Si étrange que soit cette explication, on doit reconnaître, en elle, une suite naturelle de l’hypothèse par laquelle Aristote expliquait le mouvement des projectiles. Aristote nous a parlé[1] du corps pesant qu’une certaine puissance jette violemment vers le bas. Il nous a dit comment « le mouvement naturel, la chute d’une pierre, par exemple, est rendu plus rapide par le fait qu’il est dans le sens de la force projetante — Τὴν μὲν ϰατὰ φύσιν, οἶον τῷ λίθῳ τὴν ϰάτω, θᾶττον ποιήσει τὸ ϰατὰ δύναμιν ». Il nous a dit aussi que cette puissance se servait de l’air comme d’un instrument ; qu’en ce cas, l’air se comportait comme quelque chose de pesant, dont l’action s’ajouterait au poids du corps qui tombe. Qu’a fait l’auteur du Tractatus de ponderibus ? Il s’est inspiré de cette théorie. Si l’agitation communiquée à l’air par celui qui jette une pierre vers le sol a pour effet d’accroître, en apparence, le poids de cette pierre, l’agitation communiquée à l’air par le corps même qui tombe, a-t-il pensé, devra entraîner une conséquence toute semblable.
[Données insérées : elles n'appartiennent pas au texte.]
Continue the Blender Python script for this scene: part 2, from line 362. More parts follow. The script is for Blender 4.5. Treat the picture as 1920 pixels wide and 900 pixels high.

C’est, sans doute, une supposition du même genre qu’avait dans l’esprit l’auteur des Questions mécaniques, lorsqu’il rédigeait la dix-huitième de ces questions. « Pourquoi, disait-il[2], en posant sur une pièce de bois le tranchant d’une lourde hache, en surchargeant même cette hache d’un grand poids, ne parvient-on pas à diviser le bois, tandis qu’il suffit de lever cette hache et

  1. Aristote, De Cœlo lib. III, cap. II (Aristotelis Opera, éd. Didot, vol. II, p. 415 ; éd. Bekker, vol. I, p. 301, col. b).
  2. Aristote, Questions mécaniques, XVIII.